Music and natural sounds are NOT like a sinewave used to test the amp. With music and natural sounds, the average signal level is very low with high peaks. This ratio is called the "crest factor" with defines the ratio between the peak and the average signal level. Simply put, natural sound and music have a high crest factor.
Looking at this from a ohms law current point of view, the high crest factor means most of the current is very low with brief peaks of high current.
Looking at this high crest factor from a thermal point of view, the amp generates very little heat. The high current peaks are not long enough to generate a lot of heat. The amp does not enter thermal overload.

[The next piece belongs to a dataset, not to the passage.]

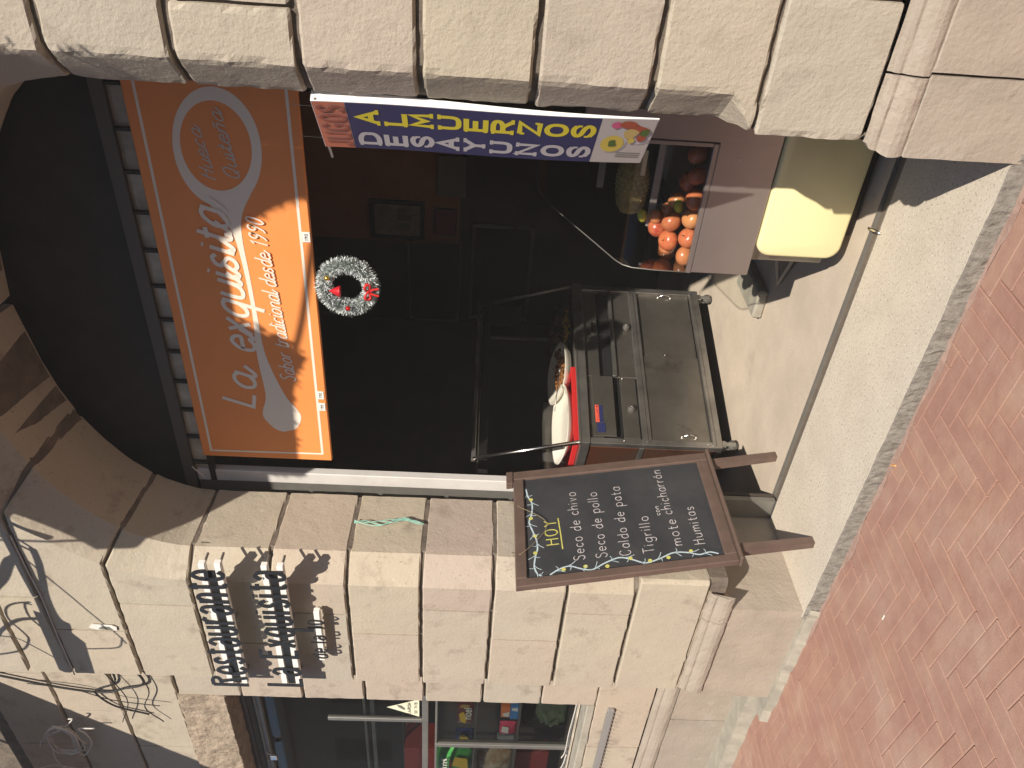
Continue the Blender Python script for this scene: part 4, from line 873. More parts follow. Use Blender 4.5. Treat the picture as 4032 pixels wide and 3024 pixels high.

You can take advantage of this crest factor property when thinking about using a 4 ohm speaker load with any given amp designed to drive 8 ohms. The amp may not be cable of driving the 4 ohm load on the test bench at full power, but if you keep the volume levels under control it can drive the 4 ohms speaker just fine. This hold true for the frequencies where the impedance drops. If the volume is high enough, the peak current under 4 ohm load will put the amp into current limit mode clipping the signal. But it only happens during the high peak sound event. It is very hard if not impossible to hear the distortion on any peaks of such short duration. Only if you turn up the volume to high with a 4 ohm load will the average signal level begin to generate to much heat and force a thermal shutdown. You will be able to feel this heat.
Guitar amplifiers are NOT normal amplifiers and cannot be compared to general purpose or professional PA, Stereo or AV Amps. Guitar amps are all about intentional distortion to give the guitar amp a specific unique SOUND. Musical instrument amps do not go through any kind of standardized testing. There is no way to quantify the given amps ability to deal with wide variety of speaker loads. Often the amp and speaker are in a single case making the load a well known variable for the amp. In other words the amp can be optimized to drive that specific speaker as opposed to any speaker. My point is you cannot compare.